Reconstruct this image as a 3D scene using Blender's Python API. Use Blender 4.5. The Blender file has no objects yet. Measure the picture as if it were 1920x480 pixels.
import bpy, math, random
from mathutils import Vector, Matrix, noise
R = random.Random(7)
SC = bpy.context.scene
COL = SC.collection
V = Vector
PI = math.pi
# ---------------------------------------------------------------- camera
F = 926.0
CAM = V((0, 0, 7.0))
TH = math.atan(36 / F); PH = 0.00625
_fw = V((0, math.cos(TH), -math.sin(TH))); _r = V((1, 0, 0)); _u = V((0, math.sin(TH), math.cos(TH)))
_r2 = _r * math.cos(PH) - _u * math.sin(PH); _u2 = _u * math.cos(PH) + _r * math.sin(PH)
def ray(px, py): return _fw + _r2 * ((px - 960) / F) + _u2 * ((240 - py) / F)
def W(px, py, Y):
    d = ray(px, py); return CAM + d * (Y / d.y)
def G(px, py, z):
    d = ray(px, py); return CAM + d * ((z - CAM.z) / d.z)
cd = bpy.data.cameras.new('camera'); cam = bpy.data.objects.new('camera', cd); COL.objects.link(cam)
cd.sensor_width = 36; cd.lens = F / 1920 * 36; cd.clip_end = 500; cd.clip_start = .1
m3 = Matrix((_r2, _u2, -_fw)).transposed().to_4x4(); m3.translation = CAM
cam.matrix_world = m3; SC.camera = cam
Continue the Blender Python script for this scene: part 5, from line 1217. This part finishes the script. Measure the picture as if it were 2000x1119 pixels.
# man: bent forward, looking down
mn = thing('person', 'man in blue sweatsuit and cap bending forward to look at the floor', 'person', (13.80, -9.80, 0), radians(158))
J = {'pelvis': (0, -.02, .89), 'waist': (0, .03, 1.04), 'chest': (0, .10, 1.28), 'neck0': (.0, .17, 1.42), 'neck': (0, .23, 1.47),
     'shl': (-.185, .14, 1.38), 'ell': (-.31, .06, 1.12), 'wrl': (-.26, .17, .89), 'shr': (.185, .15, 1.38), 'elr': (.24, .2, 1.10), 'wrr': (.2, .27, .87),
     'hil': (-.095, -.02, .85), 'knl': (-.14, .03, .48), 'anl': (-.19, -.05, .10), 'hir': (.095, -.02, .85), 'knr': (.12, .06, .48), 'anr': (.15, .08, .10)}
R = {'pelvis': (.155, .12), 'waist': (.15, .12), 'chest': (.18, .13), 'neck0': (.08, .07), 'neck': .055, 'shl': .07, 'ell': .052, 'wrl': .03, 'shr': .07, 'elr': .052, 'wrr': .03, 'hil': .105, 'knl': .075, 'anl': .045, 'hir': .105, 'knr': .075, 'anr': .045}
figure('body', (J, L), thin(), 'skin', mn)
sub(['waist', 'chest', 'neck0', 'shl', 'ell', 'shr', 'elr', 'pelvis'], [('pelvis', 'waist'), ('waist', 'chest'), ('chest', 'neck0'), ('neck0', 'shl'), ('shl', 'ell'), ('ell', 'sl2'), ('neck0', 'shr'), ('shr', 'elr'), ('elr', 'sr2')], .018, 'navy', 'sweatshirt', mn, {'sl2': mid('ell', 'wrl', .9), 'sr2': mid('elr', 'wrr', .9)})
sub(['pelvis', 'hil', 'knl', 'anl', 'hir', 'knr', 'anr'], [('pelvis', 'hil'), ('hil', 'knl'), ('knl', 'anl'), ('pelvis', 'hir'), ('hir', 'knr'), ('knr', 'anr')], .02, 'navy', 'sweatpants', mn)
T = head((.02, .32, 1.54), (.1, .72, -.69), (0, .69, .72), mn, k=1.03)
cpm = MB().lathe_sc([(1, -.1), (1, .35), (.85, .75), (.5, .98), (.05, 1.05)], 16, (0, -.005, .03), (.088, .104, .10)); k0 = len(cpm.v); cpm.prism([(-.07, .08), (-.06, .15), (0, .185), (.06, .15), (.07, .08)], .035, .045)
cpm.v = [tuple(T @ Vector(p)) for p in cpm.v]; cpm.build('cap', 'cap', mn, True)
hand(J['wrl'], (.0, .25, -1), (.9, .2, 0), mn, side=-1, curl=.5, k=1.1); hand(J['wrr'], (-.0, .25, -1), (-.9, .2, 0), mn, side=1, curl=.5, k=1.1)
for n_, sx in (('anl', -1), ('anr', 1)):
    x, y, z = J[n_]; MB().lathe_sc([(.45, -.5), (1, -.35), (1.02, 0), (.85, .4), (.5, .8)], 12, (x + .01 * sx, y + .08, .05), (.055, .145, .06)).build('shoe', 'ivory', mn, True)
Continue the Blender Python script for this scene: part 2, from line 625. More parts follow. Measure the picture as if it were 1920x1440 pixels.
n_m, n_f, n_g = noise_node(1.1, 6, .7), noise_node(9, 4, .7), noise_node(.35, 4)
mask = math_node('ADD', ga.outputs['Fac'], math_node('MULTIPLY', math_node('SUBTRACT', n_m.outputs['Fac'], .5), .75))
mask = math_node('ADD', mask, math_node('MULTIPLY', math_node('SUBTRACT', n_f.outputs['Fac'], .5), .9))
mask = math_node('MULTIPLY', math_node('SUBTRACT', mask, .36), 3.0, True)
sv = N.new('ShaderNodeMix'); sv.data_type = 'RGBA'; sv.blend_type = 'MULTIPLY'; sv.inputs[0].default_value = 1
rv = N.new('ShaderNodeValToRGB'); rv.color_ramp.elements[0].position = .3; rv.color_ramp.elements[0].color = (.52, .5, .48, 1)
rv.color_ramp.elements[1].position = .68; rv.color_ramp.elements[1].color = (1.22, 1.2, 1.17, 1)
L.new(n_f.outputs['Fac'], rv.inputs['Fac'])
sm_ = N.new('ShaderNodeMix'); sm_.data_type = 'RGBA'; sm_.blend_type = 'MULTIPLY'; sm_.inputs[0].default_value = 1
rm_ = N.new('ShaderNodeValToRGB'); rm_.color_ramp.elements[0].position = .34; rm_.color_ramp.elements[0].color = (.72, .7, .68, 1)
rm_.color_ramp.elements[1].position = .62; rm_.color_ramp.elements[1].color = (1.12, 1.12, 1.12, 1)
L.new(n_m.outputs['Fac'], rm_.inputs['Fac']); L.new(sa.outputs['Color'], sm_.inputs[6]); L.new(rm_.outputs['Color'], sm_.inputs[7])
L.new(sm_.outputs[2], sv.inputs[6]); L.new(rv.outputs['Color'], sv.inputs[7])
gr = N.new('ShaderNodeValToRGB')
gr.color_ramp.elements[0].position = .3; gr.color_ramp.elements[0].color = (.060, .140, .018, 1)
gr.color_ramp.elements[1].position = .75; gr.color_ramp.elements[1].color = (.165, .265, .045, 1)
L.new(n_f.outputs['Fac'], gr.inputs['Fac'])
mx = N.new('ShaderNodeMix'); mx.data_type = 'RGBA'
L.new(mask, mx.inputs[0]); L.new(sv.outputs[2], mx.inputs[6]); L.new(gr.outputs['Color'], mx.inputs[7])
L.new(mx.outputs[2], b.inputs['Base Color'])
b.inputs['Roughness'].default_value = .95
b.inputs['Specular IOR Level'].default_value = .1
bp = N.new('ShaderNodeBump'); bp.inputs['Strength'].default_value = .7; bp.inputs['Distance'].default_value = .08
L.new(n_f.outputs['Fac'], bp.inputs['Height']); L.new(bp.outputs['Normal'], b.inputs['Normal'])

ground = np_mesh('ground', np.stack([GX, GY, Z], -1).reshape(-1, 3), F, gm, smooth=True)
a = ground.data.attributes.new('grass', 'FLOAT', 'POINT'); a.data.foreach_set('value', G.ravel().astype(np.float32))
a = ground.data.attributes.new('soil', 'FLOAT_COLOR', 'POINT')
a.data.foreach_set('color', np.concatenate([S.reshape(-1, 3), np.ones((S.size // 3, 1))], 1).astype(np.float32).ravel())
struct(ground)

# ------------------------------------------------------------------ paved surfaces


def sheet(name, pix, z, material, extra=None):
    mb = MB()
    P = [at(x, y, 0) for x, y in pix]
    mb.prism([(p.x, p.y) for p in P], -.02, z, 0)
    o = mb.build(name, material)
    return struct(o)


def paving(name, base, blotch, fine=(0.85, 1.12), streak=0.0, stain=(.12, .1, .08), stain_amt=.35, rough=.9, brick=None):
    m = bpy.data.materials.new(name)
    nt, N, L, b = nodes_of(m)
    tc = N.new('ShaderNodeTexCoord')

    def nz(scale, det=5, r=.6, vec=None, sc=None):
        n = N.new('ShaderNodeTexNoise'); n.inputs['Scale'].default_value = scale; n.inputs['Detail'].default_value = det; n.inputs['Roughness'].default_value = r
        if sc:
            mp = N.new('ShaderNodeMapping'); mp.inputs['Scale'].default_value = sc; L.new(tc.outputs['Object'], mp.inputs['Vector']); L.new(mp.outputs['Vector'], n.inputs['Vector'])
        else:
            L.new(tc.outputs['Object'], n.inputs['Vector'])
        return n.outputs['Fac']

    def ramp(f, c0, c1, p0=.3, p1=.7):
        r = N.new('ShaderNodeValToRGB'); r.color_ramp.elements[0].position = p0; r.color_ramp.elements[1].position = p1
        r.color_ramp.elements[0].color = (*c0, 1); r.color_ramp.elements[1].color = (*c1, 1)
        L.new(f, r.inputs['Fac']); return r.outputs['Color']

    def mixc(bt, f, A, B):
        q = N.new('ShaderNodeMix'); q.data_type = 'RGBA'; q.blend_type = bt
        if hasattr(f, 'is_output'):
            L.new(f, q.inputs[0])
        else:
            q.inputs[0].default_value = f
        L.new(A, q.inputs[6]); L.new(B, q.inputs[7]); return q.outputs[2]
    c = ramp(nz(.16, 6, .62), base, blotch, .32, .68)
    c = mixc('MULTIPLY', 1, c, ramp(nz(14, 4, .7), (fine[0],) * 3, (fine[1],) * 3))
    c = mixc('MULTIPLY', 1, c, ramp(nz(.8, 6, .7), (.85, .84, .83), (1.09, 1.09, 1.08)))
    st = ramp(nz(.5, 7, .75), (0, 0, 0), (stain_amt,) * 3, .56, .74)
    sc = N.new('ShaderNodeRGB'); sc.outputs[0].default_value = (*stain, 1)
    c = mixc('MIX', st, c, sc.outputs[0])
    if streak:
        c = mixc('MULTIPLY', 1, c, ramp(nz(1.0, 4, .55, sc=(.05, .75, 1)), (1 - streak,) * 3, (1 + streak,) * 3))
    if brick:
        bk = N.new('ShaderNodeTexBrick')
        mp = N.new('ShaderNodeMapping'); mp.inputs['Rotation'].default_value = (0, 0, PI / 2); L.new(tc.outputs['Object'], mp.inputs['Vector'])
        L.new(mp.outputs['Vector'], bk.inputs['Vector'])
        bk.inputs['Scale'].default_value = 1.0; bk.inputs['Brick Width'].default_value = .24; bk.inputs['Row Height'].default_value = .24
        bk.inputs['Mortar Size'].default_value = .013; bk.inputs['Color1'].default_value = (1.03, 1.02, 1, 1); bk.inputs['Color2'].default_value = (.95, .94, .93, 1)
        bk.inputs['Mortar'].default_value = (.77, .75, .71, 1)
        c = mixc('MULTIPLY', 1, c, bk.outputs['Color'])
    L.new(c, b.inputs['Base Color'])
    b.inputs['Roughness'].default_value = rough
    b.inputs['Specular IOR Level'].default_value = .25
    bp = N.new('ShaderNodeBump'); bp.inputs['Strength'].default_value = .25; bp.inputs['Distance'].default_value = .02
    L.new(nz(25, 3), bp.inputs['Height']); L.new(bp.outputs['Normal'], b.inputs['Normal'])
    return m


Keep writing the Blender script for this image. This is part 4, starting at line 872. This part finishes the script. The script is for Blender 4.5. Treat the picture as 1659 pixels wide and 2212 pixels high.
:::::
BRIEF: Print exactly, and only, the lines beginning at the top of the listing and ending at the line with "cam.matrix_world = m3; SC.camera = cam".

TASK OUTPUT:
Reconstruct this image as a 3D scene using Blender's Python API. Use Blender 4.5. The Blender file has no objects yet. Measure the picture as if it were 1920x480 pixels.
import bpy, math, random
from mathutils import Vector, Matrix, noise
R = random.Random(7)
SC = bpy.context.scene
COL = SC.collection
V = Vector
PI = math.pi
# ---------------------------------------------------------------- camera
F = 926.0
CAM = V((0, 0, 7.0))
TH = math.atan(36 / F); PH = 0.00625
_fw = V((0, math.cos(TH), -math.sin(TH))); _r = V((1, 0, 0)); _u = V((0, math.sin(TH), math.cos(TH)))
_r2 = _r * math.cos(PH) - _u * math.sin(PH); _u2 = _u * math.cos(PH) + _r * math.sin(PH)
def ray(px, py): return _fw + _r2 * ((px - 960) / F) + _u2 * ((240 - py) / F)
def W(px, py, Y):
    d = ray(px, py); return CAM + d * (Y / d.y)
def G(px, py, z):
    d = ray(px, py); return CAM + d * ((z - CAM.z) / d.z)
cd = bpy.data.cameras.new('camera'); cam = bpy.data.objects.new('camera', cd); COL.objects.link(cam)
cd.sensor_width = 36; cd.lens = F / 1920 * 36; cd.clip_end = 500; cd.clip_start = .1
m3 = Matrix((_r2, _u2, -_fw)).transposed().to_4x4(); m3.translation = CAM
cam.matrix_world = m3; SC.camera = cam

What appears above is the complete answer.